Made your New Year’s resolutions yet? You haven’t? Excellent. Next to horoscopes and animal sacrifices, it’s about the most useless thing you can do to enhance your life.

Don’t get me wrong. Making a commitment to do better — as in telling yourself “from this point on, I am going to stop shoving a fork in the toaster” — is an excellent way to improve.

What’s screwy is believing that the first day of the year is the best time to begin such a new challenge. First, because launching resolutions Jan. 1 stand no better chance of being successful than those begun any other day. Second, the success depends entirely on your willpower rather than a particular jumping-off point. The only point of time that matters is the moment you commit:

“Beginning Super Bowl Sunday, I resolve that my consumption of alcohol will no longer involve the police” or “I will start brushing my teeth every day when the moon is in the seventh house.”

If these sound stupid, it’s because they are.

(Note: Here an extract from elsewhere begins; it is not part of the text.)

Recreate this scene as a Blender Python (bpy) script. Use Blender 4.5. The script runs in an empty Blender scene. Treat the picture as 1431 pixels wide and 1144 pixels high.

Don’t wait. Begin now. Self-improvement doesn’t care when you start because, well, it doesn’t really exist — not until you make it a reality.

All that matters is to start something and stick to it until you either reach your goal or wake up in the morning and realize that it made no sense in the first place.

Some resolutions don’t. What causes most of them to fail is overreach — like vowing to lose 10 pounds in an evening in the comfort of your own home.

Short of cutting off your head, that isn’t going to happen. You’ll just be setting yourself up for failure and, of course, being dead. Try to be more practical.

If your primary diet consists of beer and Hostess products, tell yourself that you’ll lose the weight in six months by switching to lite beer. Or only eat one Twinkie in every package.

Another way to undermine your effort is to tell people about it. I know, I know. People believe they need a support group to achieve a goal. But consider that you’re merely spreading the effects of disappointment when you fail. The resulting shame may well cause you (and them) to drink, eat, smoke, even more than before.

My advice is to tell others only when you start to see actual results. For example, say it’s been 13 days since your last cigarette. That’s not a bad time to let it be known; you’re more than ready to deal with it. If a friend lights up and offers you a Marlboro, seize the moment to confide in him your resolution.

“How about I bash you in the head with a %#@! rock instead? I haven’t had a cigarette in nearly two weeks, you stupid @*&!.”

This, of course, assumes that one of your resolutions isn’t to stop cursing or resorting to violence with little or no provocation. But, hey, we all have stuff we need to work on.

If you do let someone in on your goal, make sure it’s someone who actually can help. Just as soon as I decide to improve myself, I’m going to buy my 5-year-old granddaughter a cattle prod.

Me • “Every time Papa says a bad word, you poke him with this.”

Ada • “Will it hurt?”

Me • “Oh, hell yes!”

ZAAAAPPPP!

Pain is a powerful motivator. Resolve to try it. You’ll see results.